Altalena saldırısında ölen Siyonistlerden biri, Jabotinsky’nin yakın adamlarından Abraham Stavsky idi. Stavsky, 16 Haziran 1933’te Tel Aviv sahilinde öldürülen Siyonist lider Haim Arlozorov’un katil zanlısıydı. Arlozorov, Yahudi Ajansı’nın yöneticilerinden biri olduğu için, kaybı Siyonist cepheyi zayıflatmıştı.
Yahudiler arasındaki gerilim bundan ibaret değildi. 30 Haziran 1924’te Siyonizm karşıtı görüşleri sebebiyle Kudüs’te öldürülen Hollandalı Yahudi yazar Jacob Israel de Haan’ın katili Avraham Tehomi de bir Hagana üyesiydi. 1952’de gerçek katilin kimliği resmen ifşa edilinceye kadar, de Haan’ı Arapların öldürdüğü zannediliyordu. De Haan’ın öldürülmesi, “Filistin’de modern dönemde işlenen ilk siyasî suikast” olarak biliniyor bugün.

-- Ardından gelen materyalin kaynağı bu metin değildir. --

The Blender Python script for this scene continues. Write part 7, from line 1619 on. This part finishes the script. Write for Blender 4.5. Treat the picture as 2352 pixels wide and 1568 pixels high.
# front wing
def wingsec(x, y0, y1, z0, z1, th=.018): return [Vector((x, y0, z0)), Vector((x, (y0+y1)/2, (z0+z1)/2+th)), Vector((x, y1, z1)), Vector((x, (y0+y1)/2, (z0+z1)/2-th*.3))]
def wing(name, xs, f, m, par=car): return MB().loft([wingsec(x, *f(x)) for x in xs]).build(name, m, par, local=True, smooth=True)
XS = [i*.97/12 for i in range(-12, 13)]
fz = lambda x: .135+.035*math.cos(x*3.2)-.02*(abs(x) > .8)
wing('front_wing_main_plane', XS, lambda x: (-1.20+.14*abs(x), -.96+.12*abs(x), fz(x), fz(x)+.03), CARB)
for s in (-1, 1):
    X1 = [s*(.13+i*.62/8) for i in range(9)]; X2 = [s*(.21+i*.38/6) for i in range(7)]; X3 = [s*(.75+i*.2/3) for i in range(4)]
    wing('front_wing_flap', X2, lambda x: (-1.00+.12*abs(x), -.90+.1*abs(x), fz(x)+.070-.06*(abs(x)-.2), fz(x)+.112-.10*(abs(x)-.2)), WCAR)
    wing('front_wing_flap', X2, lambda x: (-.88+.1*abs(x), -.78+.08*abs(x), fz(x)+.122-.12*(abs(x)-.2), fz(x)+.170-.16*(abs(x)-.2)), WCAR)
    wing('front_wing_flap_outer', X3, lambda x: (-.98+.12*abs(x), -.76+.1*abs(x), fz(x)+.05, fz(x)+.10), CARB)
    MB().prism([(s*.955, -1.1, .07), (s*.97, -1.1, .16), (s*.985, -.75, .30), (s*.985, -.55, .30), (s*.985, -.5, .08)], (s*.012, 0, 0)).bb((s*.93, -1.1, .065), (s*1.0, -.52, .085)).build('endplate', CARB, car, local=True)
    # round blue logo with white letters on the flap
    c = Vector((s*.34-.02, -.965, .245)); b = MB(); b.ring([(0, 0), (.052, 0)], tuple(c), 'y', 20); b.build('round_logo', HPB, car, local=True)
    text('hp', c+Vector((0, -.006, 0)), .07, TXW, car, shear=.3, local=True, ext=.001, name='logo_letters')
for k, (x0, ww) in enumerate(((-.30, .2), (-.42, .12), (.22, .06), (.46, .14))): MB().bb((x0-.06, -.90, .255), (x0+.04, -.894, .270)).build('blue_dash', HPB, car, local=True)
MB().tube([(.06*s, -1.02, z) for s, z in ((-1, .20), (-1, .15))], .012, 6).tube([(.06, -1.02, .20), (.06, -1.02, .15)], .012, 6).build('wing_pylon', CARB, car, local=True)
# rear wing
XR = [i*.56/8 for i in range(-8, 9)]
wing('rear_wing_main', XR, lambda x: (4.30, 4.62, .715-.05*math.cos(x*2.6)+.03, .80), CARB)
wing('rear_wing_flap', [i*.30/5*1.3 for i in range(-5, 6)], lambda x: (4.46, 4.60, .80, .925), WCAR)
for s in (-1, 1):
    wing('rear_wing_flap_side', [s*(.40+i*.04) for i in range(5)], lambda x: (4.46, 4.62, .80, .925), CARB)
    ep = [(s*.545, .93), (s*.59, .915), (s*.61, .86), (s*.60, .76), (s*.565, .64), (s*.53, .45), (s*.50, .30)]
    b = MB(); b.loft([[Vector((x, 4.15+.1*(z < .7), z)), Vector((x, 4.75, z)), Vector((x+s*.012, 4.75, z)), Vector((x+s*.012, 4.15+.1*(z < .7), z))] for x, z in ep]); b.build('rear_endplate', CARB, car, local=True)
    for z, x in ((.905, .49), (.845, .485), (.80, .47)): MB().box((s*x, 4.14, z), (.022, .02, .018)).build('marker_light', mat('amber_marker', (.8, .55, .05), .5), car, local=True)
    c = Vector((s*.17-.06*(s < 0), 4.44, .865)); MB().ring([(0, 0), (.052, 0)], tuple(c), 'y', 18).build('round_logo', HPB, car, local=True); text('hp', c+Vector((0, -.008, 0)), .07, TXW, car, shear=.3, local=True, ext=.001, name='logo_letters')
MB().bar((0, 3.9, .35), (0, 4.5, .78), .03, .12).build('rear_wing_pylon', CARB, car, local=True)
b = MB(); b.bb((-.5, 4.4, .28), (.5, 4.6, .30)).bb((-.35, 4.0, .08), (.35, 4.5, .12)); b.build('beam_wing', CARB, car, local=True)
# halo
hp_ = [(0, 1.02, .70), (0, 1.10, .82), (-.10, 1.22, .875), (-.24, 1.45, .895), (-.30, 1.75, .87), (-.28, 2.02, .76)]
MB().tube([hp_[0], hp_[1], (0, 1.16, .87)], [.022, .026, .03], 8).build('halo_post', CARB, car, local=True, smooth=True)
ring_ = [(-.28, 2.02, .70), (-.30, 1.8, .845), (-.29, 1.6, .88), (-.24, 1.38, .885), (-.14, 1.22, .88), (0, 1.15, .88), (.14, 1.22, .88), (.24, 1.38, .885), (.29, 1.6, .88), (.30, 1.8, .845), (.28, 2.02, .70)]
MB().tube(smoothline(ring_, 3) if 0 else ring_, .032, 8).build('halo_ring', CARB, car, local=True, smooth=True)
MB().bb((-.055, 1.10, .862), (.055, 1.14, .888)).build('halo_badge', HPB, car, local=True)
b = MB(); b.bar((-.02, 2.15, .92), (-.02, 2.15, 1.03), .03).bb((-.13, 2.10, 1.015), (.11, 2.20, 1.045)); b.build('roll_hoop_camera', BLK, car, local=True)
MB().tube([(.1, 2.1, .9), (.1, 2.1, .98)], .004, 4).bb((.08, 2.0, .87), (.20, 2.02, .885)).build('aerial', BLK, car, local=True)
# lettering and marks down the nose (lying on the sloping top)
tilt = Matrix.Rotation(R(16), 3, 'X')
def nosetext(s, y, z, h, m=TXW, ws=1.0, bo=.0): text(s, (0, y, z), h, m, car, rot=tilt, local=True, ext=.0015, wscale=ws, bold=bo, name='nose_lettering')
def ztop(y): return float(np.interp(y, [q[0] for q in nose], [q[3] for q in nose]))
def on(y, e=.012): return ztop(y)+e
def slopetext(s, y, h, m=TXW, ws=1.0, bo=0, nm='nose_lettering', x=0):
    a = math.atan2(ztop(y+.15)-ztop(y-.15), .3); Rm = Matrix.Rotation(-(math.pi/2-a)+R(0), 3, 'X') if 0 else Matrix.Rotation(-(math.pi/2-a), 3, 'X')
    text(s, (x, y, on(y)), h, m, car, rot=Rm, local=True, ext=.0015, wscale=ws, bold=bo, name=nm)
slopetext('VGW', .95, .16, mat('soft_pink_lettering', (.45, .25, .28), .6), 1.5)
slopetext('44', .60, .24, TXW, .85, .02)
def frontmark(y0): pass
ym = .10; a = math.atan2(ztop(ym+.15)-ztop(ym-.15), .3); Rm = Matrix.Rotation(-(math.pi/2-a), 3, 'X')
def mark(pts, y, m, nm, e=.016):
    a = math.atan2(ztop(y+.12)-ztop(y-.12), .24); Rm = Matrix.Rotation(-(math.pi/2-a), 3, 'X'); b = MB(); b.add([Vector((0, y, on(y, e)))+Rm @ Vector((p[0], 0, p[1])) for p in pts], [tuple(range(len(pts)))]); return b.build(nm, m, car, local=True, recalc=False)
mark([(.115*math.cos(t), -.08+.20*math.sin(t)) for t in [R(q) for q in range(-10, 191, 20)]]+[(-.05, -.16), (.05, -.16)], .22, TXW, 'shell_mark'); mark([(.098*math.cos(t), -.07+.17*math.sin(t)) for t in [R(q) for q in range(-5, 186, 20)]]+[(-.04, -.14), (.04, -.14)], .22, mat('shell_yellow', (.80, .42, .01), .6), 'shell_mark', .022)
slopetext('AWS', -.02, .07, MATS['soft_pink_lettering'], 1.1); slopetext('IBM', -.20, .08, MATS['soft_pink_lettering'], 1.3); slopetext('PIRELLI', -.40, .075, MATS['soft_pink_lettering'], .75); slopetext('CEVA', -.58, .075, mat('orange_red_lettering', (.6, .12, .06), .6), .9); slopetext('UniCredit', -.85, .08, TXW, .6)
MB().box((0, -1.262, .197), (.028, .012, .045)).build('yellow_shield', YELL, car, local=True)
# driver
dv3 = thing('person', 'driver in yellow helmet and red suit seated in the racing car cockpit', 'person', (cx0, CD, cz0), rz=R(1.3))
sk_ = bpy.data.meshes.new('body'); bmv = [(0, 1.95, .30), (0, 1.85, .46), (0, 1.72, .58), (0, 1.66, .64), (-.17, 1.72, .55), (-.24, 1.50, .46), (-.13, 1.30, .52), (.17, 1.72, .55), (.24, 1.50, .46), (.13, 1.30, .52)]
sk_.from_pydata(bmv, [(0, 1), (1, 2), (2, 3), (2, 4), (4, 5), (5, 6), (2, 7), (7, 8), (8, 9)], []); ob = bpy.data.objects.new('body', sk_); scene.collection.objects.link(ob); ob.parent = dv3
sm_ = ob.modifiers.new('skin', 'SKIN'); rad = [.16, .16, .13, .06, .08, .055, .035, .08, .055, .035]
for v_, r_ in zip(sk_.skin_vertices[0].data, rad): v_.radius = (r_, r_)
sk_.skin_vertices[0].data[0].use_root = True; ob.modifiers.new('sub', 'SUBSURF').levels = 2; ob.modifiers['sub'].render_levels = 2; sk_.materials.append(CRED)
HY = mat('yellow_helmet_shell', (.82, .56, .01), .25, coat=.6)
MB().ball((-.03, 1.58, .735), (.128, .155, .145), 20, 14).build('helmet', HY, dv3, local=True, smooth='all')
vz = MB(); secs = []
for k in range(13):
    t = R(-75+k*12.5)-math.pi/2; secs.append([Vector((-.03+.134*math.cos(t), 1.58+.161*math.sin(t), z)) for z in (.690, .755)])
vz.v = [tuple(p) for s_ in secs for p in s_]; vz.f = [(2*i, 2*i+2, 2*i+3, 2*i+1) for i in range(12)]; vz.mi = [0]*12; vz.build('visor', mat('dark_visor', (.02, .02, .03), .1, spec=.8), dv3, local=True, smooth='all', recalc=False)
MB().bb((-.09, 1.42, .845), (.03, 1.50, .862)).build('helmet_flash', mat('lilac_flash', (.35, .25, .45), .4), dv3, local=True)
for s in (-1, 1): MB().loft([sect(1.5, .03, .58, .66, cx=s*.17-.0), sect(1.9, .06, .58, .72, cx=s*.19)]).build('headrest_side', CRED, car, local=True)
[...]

Siyonist tarih yazımı, Altalena Olayı ve diğer iç çatışmaları ısrarla gözlerden kaçırma ve kenarda tutma eğilimindedir. Öne çıkarılan hususlar, Arap ve İslâm dünyası içindeki ayrışmalar ve bölünmelerdir. İlginç olan, Müslüman araştırmacı ve tarihçilerin de büyük oranda bu tuzağa düşmesi ve Filistin meselesinin yakın tarihini kaleme alırken Siyonistler arasındaki kavga, ayrışma ve düşmanlıktan neredeyse hiç bahsetmemesidir. Bu usul zaman içinde kanaat önderlerine, aktivistlere ve sıradan halka da sirayet etmiş, böylece Filistin’i anlatmak için ağzını açan herkes hemen sözü Müslümanların bölünmüşlüğüne ve İslâm dünyasının bir türlü birlik olamamasına getirmeye başlamıştır.
Tüm bu tespitler doğru olmakla birlikte, neticeye bir faydası yok. Müslümanların parçalanmışlığına dair dokunaklı tasvirlere artık doyduk. Hem psikolojik olarak toparlanmak hem de daha makul yol haritaları üretmeye odaklanabilmek amacıyla, spot ışıklarını Siyonist cephedeki düşmanlık ve çatışmalara daha fazla çevirmek durumundayız. Oradaki malzeme, burayı hiç aratmıyor zira. Ayrıca, işgalle mücadele noktasında, istifade edilebilecek epey zaaf noktası mevcut.
Altalena Olayı’nın 76’ncı yıldönümünde, bu önemli hakikati bir kez daha hatırlamak ve hatırlatmak istedim.